Мои глаза широко открылись, я прямо и не мигая, смотрел на солнце. Солнце смотрело мне в глаза. И улыбалось.
Долгое время я провел на берегу. Позже пришли люди. Индусы купались в одежде, заходя по-колено в волны и переживая от этого неописуемый восторг. Иностранцы фотографировали море и форт и пальмы.

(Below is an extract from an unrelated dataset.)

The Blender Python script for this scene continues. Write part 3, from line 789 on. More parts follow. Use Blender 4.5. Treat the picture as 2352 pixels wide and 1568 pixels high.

Когда мои глаза все вокруг снова увидели простым и привычным, я поехал назад. Путь лежал вдоль стен форта по ухоженым парковым дорожкам, через ручеек, через площадь перед воротами форта, на которой галдела пестрая толпа и стояли экскурсионные автобусы. Прямо за площадью начинались ряды сувенирных палаток. Когда палатки закончились, я остановился, чтобы изготовить великолепную палку из пальмовой ветви. В тот день жители той самой первой деревни были потрясены видом белого человека, с наслаждением преследующего каждую собаку до ее жилища. Обида за тот страх, который эти шавки нагнали на меня ночью, совершенно вытеснила сдержанность. Мне было не до мнения сельчан, но местные жители – удивительно  покладистые люди, и они только недоуменно переговаривались, наблюдая за моими погонями…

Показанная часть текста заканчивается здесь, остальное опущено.